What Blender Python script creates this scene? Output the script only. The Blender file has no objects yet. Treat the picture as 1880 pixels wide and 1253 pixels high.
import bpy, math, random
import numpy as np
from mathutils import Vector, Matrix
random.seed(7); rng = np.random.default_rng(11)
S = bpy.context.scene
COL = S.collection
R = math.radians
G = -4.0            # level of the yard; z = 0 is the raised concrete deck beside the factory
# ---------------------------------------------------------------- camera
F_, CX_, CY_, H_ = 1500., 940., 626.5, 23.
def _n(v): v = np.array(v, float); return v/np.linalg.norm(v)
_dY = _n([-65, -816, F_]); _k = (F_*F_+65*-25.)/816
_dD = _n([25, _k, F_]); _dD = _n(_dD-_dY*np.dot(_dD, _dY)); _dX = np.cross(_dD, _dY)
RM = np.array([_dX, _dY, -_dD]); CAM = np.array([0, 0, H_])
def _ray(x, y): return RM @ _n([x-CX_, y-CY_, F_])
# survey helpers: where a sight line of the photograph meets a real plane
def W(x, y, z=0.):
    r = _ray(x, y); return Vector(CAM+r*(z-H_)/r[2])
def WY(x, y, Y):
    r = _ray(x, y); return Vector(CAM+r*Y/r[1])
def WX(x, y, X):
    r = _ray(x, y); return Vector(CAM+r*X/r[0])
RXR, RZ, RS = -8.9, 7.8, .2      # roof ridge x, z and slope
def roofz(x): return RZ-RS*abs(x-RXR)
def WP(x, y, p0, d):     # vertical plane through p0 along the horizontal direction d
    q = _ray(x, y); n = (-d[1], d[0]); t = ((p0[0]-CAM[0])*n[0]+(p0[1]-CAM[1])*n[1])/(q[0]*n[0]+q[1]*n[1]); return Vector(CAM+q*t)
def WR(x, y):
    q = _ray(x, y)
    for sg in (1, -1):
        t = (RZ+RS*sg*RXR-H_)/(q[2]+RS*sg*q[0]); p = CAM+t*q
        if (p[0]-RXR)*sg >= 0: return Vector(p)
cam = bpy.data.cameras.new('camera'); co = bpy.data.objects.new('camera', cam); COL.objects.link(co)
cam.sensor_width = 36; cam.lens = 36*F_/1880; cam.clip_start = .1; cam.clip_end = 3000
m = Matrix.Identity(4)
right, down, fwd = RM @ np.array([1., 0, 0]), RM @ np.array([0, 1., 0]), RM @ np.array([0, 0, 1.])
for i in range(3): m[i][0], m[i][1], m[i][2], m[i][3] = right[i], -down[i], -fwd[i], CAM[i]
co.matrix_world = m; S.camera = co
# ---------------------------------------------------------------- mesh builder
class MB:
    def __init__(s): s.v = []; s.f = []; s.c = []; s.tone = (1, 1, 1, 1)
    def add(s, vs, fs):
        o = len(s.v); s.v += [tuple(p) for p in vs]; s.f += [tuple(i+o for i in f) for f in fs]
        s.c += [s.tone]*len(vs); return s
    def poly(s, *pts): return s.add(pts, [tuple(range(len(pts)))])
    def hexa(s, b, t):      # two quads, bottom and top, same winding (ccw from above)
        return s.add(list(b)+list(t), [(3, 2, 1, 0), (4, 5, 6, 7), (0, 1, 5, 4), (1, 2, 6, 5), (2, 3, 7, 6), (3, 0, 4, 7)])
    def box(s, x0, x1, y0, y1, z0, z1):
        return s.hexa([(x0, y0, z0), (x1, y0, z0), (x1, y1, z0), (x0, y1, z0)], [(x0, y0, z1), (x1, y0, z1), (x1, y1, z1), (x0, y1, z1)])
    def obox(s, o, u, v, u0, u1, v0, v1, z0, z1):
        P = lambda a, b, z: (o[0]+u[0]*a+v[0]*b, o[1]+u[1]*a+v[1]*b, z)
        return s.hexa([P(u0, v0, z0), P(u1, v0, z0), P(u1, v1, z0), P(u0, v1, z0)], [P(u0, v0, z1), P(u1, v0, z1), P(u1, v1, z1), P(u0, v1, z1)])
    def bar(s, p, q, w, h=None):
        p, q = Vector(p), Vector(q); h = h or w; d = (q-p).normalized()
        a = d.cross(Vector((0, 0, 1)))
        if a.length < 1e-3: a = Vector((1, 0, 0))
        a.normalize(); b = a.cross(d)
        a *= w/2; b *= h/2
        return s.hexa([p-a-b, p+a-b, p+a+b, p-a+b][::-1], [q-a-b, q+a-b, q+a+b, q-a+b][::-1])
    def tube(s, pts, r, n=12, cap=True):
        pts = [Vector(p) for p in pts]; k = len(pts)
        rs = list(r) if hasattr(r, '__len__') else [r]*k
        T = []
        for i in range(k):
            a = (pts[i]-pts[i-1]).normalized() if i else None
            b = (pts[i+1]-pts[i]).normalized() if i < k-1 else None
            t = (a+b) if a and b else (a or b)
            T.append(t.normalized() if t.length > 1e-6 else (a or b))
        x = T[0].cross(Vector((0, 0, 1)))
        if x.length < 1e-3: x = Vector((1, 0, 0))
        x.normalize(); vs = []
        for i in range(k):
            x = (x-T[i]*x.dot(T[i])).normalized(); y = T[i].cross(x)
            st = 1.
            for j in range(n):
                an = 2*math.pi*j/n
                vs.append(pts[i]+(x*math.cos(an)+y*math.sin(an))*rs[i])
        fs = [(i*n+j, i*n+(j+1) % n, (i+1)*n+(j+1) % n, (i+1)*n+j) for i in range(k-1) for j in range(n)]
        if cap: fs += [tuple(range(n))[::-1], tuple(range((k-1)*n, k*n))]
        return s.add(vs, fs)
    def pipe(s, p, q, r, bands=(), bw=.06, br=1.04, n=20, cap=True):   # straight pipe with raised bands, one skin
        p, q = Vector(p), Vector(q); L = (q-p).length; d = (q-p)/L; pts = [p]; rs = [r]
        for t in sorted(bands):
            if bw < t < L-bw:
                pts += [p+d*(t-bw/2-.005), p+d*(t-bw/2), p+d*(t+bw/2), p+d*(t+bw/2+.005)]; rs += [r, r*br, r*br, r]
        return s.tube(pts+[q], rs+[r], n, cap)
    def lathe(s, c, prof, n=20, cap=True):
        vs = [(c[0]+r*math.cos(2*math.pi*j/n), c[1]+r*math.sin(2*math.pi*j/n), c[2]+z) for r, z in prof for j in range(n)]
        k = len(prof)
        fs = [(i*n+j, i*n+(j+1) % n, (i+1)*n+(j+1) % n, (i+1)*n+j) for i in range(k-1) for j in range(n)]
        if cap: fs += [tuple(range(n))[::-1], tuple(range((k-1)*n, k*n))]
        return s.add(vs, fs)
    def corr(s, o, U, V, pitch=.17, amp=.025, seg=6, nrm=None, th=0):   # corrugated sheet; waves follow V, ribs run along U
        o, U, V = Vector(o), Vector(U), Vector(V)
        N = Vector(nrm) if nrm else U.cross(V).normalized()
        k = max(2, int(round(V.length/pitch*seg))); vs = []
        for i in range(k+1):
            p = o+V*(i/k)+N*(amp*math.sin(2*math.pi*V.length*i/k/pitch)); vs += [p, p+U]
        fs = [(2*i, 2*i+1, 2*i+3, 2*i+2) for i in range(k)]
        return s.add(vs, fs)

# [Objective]
List all lines holding the string "scene".

# [Solution]
What Blender Python script creates this scene? Output the script only. The Blender file has no objects yet. Treat the picture as 1880 pixels wide and 1253 pixels high.
S = bpy.context.scene